Entscheidend – und zwar für die Frage möglicher Koalitionsmehrheiten – könnte sein, ob eine der Kleinparteien den Einzug in den Nationalrat schafft oder nicht. Chancen darauf wurden während des Wahlkampfes lange Zeit vor allem der Bierpartei eingeräumt, allerdings zeigten Umfragen seit Wochen einen Trend nach unten. Sollte es keine der „Kleinen“ in den Nationalrat schaffen, diese gemeinsam aber dennoch um die sieben Prozent oder mehr erringen, werden die Mandate für die größeren Parteien „billiger“. Folge wäre, dass neben der ziemlich gesicherten gemeinsamen Mandatsmehrheit von FPÖ und ÖVP auch eine knappe Mandatsmehrheit für eine Koalition zwischen ÖVP und SPÖ entstehen könnte. Laut Wahlforschern könnten bereits 45 oder 46 Prozent der Stimmen dafür ausreichen.

Endergebnis gegen Mitternacht

Sehr schwer abzusehen ist laut Wahlbehörde, wann das vorläufige Endergebnis vorliegen wird. Denn dank der Wahlrechtsreform 2023 wird bei der Nationalratswahl erstmals der überwiegende Teil der Briefwahlstimmen gleich am Sonntag mitausgezählt. Das führt laut Wahlbehörde vermutlich dazu, dass die Auszählung länger dauern wird. Im Innenministerium geht man recht fix davon aus, dass das Gesamtergebnis nicht vor 23 Uhr vorliegen wird – anstatt wie bisher gewohnt rund um 21 Uhr.

Viele Wahlkarten

Dazu kommt, dass die Zahl der auszuzählenden Wahlkarten dieses Mal sehr hoch liegen wird: Ausgegeben wurden 1.436.240 Wahlkarten, das bedeutet einen neuen Rekord. Bei der Nationalratswahl im Jahr 2019 waren es 1.070.933 Karten, bei der EU-Wahl im heurigen Juni 958.948.
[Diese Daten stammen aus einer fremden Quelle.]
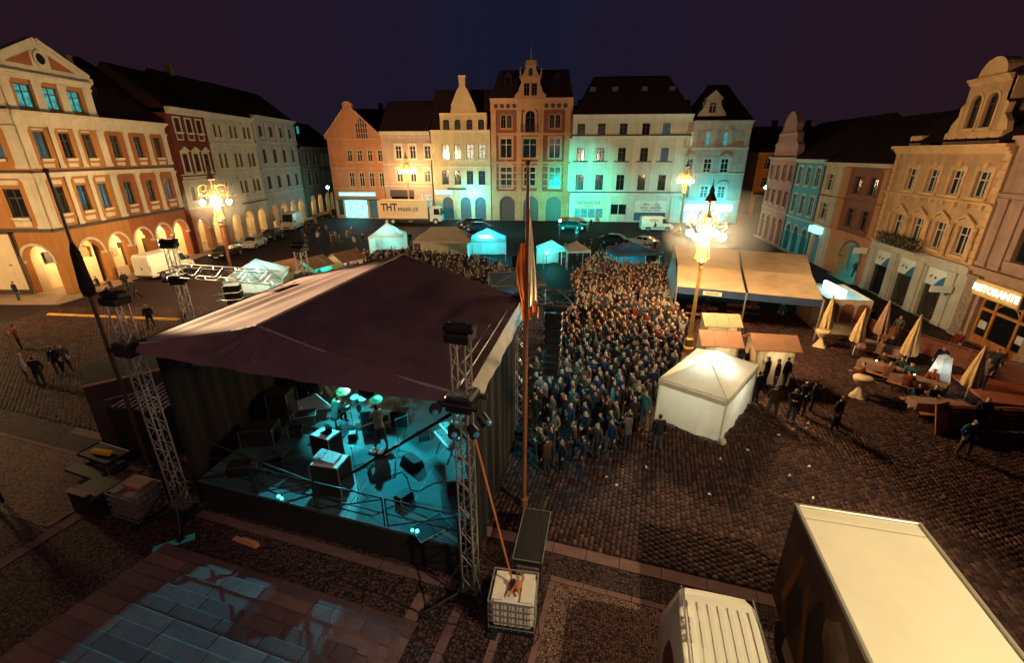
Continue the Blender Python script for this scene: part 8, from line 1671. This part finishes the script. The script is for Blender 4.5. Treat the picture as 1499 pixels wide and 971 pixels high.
# musicians on the deck
p = at(ds-.005, dt-.045); person(11, p.x, p.y, -.45, 'grey', "drummer in a pale shirt sitting with the back to the camera", z=DZ+.02)
tag(MB().lathe([(.17,.42),(.18,.5),(.05,.42)],12).tube((0,0,0),(0,0,.42),.04,6).build("drum_stool", BLACKM, None, (p.x, p.y-.02, DZ)), "round stool below the drummer", "stool")
p = at(.545, .49); g_ = person(12, p.x, p.y, .5, 'white', "guitarist in a white shirt bending forward with a guitar strap", z=DZ)
gt = thing("electric_guitar", "dark electric guitar hanging on the bending guitarist", "guitar", (p.x+.02, p.y+.36, DZ+.95), .5); put("guitar_body", MB().zprism([(-.2,-.12),(-.05,-.17),(.1,-.1),(.22,-.14),(.24,.1),(.08,.1),(-.06,.16),(-.22,.1)],0,.05).mesh("guitar_body", CASE), gt).rotation_euler = (1.2,0,0); put("neck", MB().box(-.85,-.2,-.025,.025,.01,.04).mesh("neck", M("maple_neck", (.4,.25,.12), .4)), gt).rotation_euler = (1.2,0,.2); put("strap", MB().path([(-.2,0,.1),(-.15,-.3,.45),(.1,-.4,.35),(.2,-.2,.05)],.02,4).mesh("strap", CASE), gt)
p = at(.87, .60); person(13, p.x, p.y, 1.2, 'white', "keyboard player in a pale shirt bending over the keyboards", z=DZ); p = at(.17, .66); person(0, p.x, p.y, 0, 'black', "dark musician standing in the unlit left of the deck", z=DZ)
# diners on the terrace: (table, side of the table, place along the bench)
for ti, sd, al, k, c, l in ((0,-1,.4,9,'rust',"diner in a rust jacket on the square's side of the mauve clothed table"),(0,1,-.2,10,'brown',"diner in brown across the mauve clothed table"),(0,1,.6,9,'charcoal',"diner in charcoal at the mauve clothed table's end"),(1,1,.4,9,'orange',"diner in an orange top by the candle"),(1,1,-.5,10,'teal',"diner in a cyan jacket near the clear tent"),(1,-1,-.3,9,'red',"diner in a red jacket at the hanging cloth table"),(2,1,.2,9,'charcoal',"diner in charcoal at the fence end table"),(2,1,-.5,10,'navy',"diner in navy at the fence end table"),(3,-1,.1,10,'pink',"diner in pink between two closed parasols"),(3,1,.3,9,'black',"diner in black between two closed parasols")):
    tx_, ty_, tr_, _ = tb1[ti]; x = tx_ + math.cos(tr_)*al - math.sin(tr_)*sd*.72; y = ty_ + math.sin(tr_)*al + math.cos(tr_)*sd*.72
    person(k, x, y, tr_ + (math.pi if sd > 0 else 0), c, l); pts.append((x, y))
for x, y, k, f, c, l in ((23.7,22.9,0,2.2,'navy',"waiter in navy standing behind the pale poled parasol"),(24.3,21.0,5,2.2,'beige',"person in a beige top standing behind the clear tent"),(26.4,22.6,0,2.0,'charcoal',"person in charcoal at the timber restaurant door"),(27.4,19.3,4,2.0,'teal',"person in teal at the right end of the terrace"),(17.9,20.9,8,1.0,'rust',"person with a rust cap standing at the lone cocktail table"),(25.4,28.0,5,2.2,'grey',"person in grey standing behind the board fence"),(26.8,25.3,5,2.0,'red',"person in red and white behind the board fence")):
    person(k, x, y, f, c, l, z=(.14 if (23.7 < x < 28 and 18.9 < y < 22.2) else 0)); pts.append((x,y))
for x, y, k, f, c, l in ((17.9,32.2,8,2.4,'beige',"person in beige under the marquee's right half"),(19.4,31.0,4,2.0,'teal',"person in teal bending under the marquee's right corner"),(14.2,32.0,9,0,'brown',"person in brown sitting at the marquee's front table"),(15.0,33.4,10,3,'charcoal',"person in charcoal sitting behind the marquee's front table"),(24.6,29.5,0,2.4,'black',"person in black beside the kiosk"),(35.5,43.2,0,1.0,'black',"person in black inside the cyan arch"),(34.2,44.4,4,-.6,'navy',"person in navy entering the cyan arch")):
    person(k, x, y, f, c, l)
fill(polyR, 720, .47); nR = len(pts); fill(polyB, 190, .62); fill(polyU, 40, .9)
SP_ = [(u, v) for u, v in ((440,342),(452,338),(462,345),(470,340),(480,336),(492,345),(500,352),(508,345),(520,352),(530,350),(515,340),(486,352),(448,350),(455,331),(463,326),(474,325),(488,322),(845,340),(862,330),(868,325),(590,345),(600,348),(520,372),(535,378),(550,382),(505,386),(490,392),(478,396),(470,400),(445,404))]
ng = len(pts)
for u, v in SP_: pts.append(G(u + rnd.uniform(-3,3), v, .9))
first = [i for i, q in enumerate(pts)]
used0 = len(pts) - 0

LIT = M("white_paper_cup", (.6,.55,.48), .7, 0, 0); cupm = MB().lathe([(.028,0),(.04,.10),(.041,.105)],8).mesh("paper_cup", LIT)
for i in range(16):
    u, v = rnd.uniform(830,1240), rnd.uniform(600,735); x, y = G(u, v)
    if intent(x, y): continue
    o = put("paper_cup", cupm, None, (x, y, .045)); o.rotation_euler = (math.pi/2, 0, rnd.random()*6); tag(o, "white paper cup lying on the cobbles near the white tent", "paper cup", "paper cups on the cobbles")
# the packed crowd: the nearest become people of their own, the farthest one mass
placed = {(round(o.location.x,3), round(o.location.y,3)) for o in COL.objects if o.get('category') == 'person'}
cand = [q for q in pts if (round(q[0],3), round(q[1],3)) not in placed]
cand.sort(key=lambda q: q[1])
LAB = {'black': "in a black jacket", 'charcoal': "in a charcoal jacket", 'navy': "in a navy jacket", 'grey': "in a grey top", 'beige': "in a beige coat", 'white': "in a white top", 'brown': "in a brown jacket", 'red': "in a red jacket", 'orange': "in an orange jacket", 'teal': "in a teal jacket", 'olive': "in an olive jacket", 'rust': "in a rust jacket", 'pink': "in a pink top"}
WT = ['black']*44+['charcoal']*24+['navy']*13+['grey']*6+['beige']*4+['white']*3+['brown']*12+['red']*3+['orange']*2+['teal']*3+['olive']*7+['rust']*5+['pink']*2
acts = ['with arms hanging', 'with folded arms', 'clapping', 'with long hair lifting a phone', 'with hands in pockets', 'with long hair looking aside', 'striding', 'with both arms raised', 'reaching forward']
NI = 262
for i, (x, y) in enumerate(cand[:NI]):
    k = rnd.choices(range(9), (15,9,12,11,12,10,4,7,7))[0]; c = rnd.choice(WT); face = math.atan2(-( -4.5-x), 14.5-y) + rnd.gauss(0,.35); face = math.atan2(-(-4.5-x), (14.5-y)) + rnd.gauss(0,.45)
    where = "near the stage" if x > .9 and y < 24 else ("deep in the crowd" if x > .9 else "beyond the canopy")
    person(k, x, y, face, c, "person %s %s, %s" % (LAB[c], acts[k], where), sc=rnd.uniform(.86,1.03), group="crowd facing the stage")
def base_copy(k):
    me = POSES[k]; n = len(me.vertices); v = np.zeros(n*3, np.float32); me.vertices.foreach_get("co", v); f = [tuple(p.vertices) for p in me.polygons]; m = [p.material_index for p in me.polygons]; return v.reshape(-1,3), f, m
CB = [base_copy(k) for k in range(9)]
FJ = [M("crowd_cloth_%d" % i, COLS[c], .85, 0, 0) for i, c in enumerate(('black','charcoal','navy','grey','brown','beige','white','rust','teal'))]
mats = FJ + [SKINM, M("crowd_trousers", (.025,.025,.03), .85, 0, 0), M("crowd_hair", (.04,.025,.017), .7, 0, 0), SHOE, EYE, MOUTH]
V_, F_, M_ = [], [], []; off = 0
for x, y in cand[NI:]:
    k = rnd.choices(range(9), (15,9,12,11,12,10,4,7,7))[0]; v, f, m = CB[k]; a = math.atan2(-(-4.5-x), 14.5-y) + rnd.gauss(0,.5); s = rnd.uniform(.86,1.03); c, s_ = math.cos(a), math.sin(a); R = np.array([[c,-s_,0],[s_,c,0],[0,0,1]])
    V_.append((v*s) @ R.T + np.array([x,y,0])); F_ += [tuple(i+off for i in q) for q in f]; j = rnd.choices(range(9), (8,6,4,3,4,2,2,2,2))[0]; M_ += [(j if q == 0 else 8+q) for q in m]; off += len(v)
if V_:
    me = bpy.data.meshes.new("far_crowd"); me.from_pydata(np.concatenate(V_).tolist(), [], F_)
    for m in mats: me.materials.append(m)
    me.polygons.foreach_set("material_index", M_); me.polygons.foreach_set("use_smooth", [True]*len(F_)); me.update(); o = put("far_crowd", me); tag(o, "mass of people farthest from the stage between the tents", "crowd", None, "stuff")
print("people", len(cand), "verts per person", [len(m.vertices) for m in POSES][:3], [len(m.polygons) for m in POSES][:3])
# ================================================================ show smoke past the golden lamp, and haze added for halos elsewhere
def smoke(label, c, r, dens, n=12):
    rs = random.Random(int(c[0]*10)); mb = MB(); mb.ball((0,0,0), 1, 20, 14)
    vs = [(c[0]+x*r[0], c[1]+y*r[1], c[2]+z*r[2]) for x, y, z in mb.v]
    me = bpy.data.meshes.new("smoke"); me.from_pydata(vs, [], mb.f); m = bpy.data.materials.new("smoke_volume"); m.use_nodes = True; t = m.node_tree; t.nodes.clear(); L = t.links.new
    o_ = t.nodes.new("ShaderNodeOutputMaterial"); p_ = t.nodes.new("ShaderNodeVolumePrincipled"); p_.inputs['Color'].default_value = (.95,.95,.95,1); p_.inputs['Anisotropy'].default_value = .2; p_.inputs['Density'].default_value = dens
    L(p_.outputs[0], o_.inputs['Volume']); me.materials.append(m); return tag(put("smoke", me), label, "smoke", None, "stuff")
smoke("thin white smoke drifting around the golden lamp post's globes", (12.2, 27.0, 7.4), (3.4, 2.4, 2.4), .009)
smoke("thin haze added as a halo round the lamp before the cream shop sign", (25.6, 70, 8.2), (3.6, 2.4, 2.6), .012)  # volume added to give the lamp a bloom-like halo
smoke("thin haze added as a halo round the lamp over the left white tent", (-26.4, 42, 7.6), (2.6, 2.4, 2.2), .006)  # another halo volume, added round the left lamp
smoke("haze added for a teal glow before the cyan shop of the taupe house", (32.0, 79.5, 3.6), (6.0, 3.0, 3.4), .022)  # volume added so the shop light makes a teal glow
cy.volume_bounces = 0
Dennoch werden kurz nach dem bundesweiten Wahlschluss um 17 Uhr Hochrechnungen (inklusive Briefwahl-Prognose) ein recht genaues Bild des Wahlausgangs zeichnen. Allerdings könnten diese eine etwas größere Schwankungsbreite (von ca. zwei Prozentpunkten) aufweisen als bei vorangegangenen Wahlen, schätzt Christoph Hofinger, der Leiter des Foresight-Instituts, das die Hochrechnungen für ORF und APA durchführt. Einzelne Fragen könnten zu diesem Zeitpunkt eventuell noch offen bleiben, etwa die Platzierungen der Parteien oder die Frage, ob eine der kleinen Listen die Vier-Prozent-Hürde für den Nationalratseinzug schafft oder nicht.

Die übrigen Briefwahlstimmen (nur mehr rund 15 Prozent der ausgestellten Karten) werden dann am Montag und Donnerstag ausgezählt, diese werden das Ergebnis aber deutlich weniger verändern als in den vergangenen Jahren. Das macht auch die Briefwahlprognose einfacher: Nach Auszählung aller Gemeinden am Sonntagabend wird die Hochrechnung dann voraussichtlich nur noch eine Schwankungsbreite von rund 0,4 Prozentpunkten aufweisen.